何故最近増えてきたかといいますと、消費者庁の2016年12月9日付け「公益通報者保護法を踏まえた内部通報制度の整備・運用に関する民間事業者向けガイドライン」 により、一般に「外部通報窓口」を設けることが推奨され、更に、上場企業の場合、2018年6月1日に改訂され施行された「コーポレートガバナンスコード」原則2-5において、内部通報制度の体制整備が取締役会の責務として明記され、これを受け、例えば、2019年2月から、公益社団法人商事法務研究会においては、内部通報制度の認証制度もスタートしており、いまや、上場企業・非上場企業を問わず、内部通報制度の外部通報制度窓口を整備することが、企業のスタンダードとして求められているためです(御社ではいかがでしょうか?)。

ところで、上記消費者庁ガイドラインにおいては、「通報の受付や事実関係の調査等通報対応に係る業務を外部委託する場合には,中立性・公正性に疑義が生じるおそれ又は利益相反が生じるおそれがある法律事務所や民間の専門機関等の起用は避けることが必要である」と記載されています(ガイドライン5頁)。

内部通報制度の外部通報制度窓口は、必ずしも、内部通報者の代理人ではありません(内部告発者の事件の受任をしようとしたSUITSにおけるマイクの立場とは違います。)。通報を受けて、企業が適切な対応を取ることができるように、法律の専門家としての法的見解を踏まえながら、企業と通報者の橋渡しをしてあげることがその役割です。企業内部ではない窓口として、通報をしやすくしてあげることが主たる役割です。

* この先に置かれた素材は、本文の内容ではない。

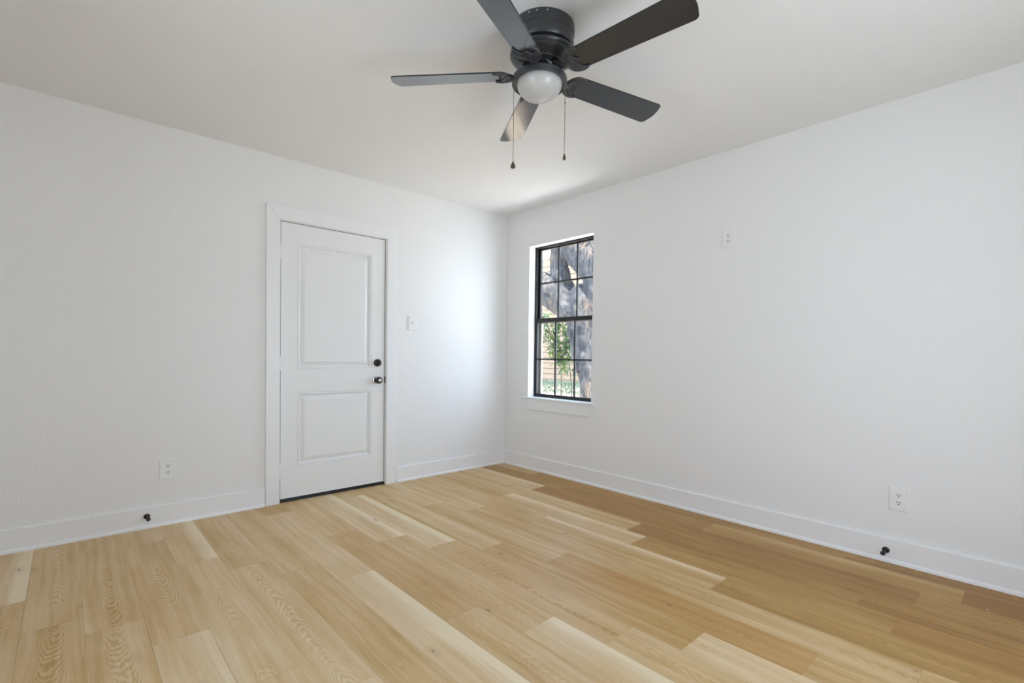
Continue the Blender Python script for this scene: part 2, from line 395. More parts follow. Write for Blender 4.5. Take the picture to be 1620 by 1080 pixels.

つまり、ちゃんと窓口ができる限りにおいて、従業員が依頼者ではない訳ですから、企業の依頼を受けることがあっても、それのみで、従業員と企業との間の窓口としての中立性が崩れるというものではないと考えます。

しかし、このような窓口を受任すると、少なくとも、当該企業の従業員に対する労働案件の受任は、しづらくなります(企業の労働案件を受任しているということは、潜在的な通報者の相手方となって対峙することがあるということになりますので、中立性に若干の疑義が生じ得ると思います。)。つまり、外部通報制度窓口を法律事務所として受任することは、当該企業の他案件の受任に、少なからず制約を受けることになります。このような状況に照らしますと、非上場企業である場合は兎も角、上場企業の場合、内部通報制度を整備構築するに際して、その外部通報窓口として、顧問契約を締結していない法律事務所を指定することが望ましいといえます。

そこまで考えた上で、企業の外部通報制度窓口を当法人で受任することに、ちょっとした躊躇を覚えるのです。確かに、その企業の外部通報制度窓口として、その企業とお付き合いが生じることにはなるのですが、上記のような状況ですので、顧問弁護士という立場にはなりづらくなってしまうからです。まあ、外部通報制度窓口を辞めて顧問弁護士になるということは可能でしょうが・・・。社外役員になる場合と同じような躊躇といいますが、そういうのがあるんですよね。外部通報制度窓口の受任には。

もっとも、「誰か」は外部通報制度窓口の受任をする必要があると思います。弁護士に期待される外部通報制度窓口としての役割は、益々大きくなると思います。あるときは、顧問弁護士を必要としている企業があり、あるときは、既に顧問弁護士には満足しているから、別の役割として、外部通報制度窓口としての弁護士を必要としている企業があるのです。内部通報制度の外部通報制度窓口を比較的多数受任している私は、ちょっとモヤモヤしながらも、この受任の範囲では、その役割を貫徹しようと頑張っています。

伝わります?受任したくないというものではなくて(実際沢山受けている)、恋愛で、良い友達となってしまい、恋人コースにはもう行けないのかな、という諦めが発生するような、そういう感覚なんですよね、内部通報制度の外部通報制度窓口の受任って。この関係では、友人コース(内部通報制度の外部通報制度窓口)をしっかり頑張ろうと思うのですけどね。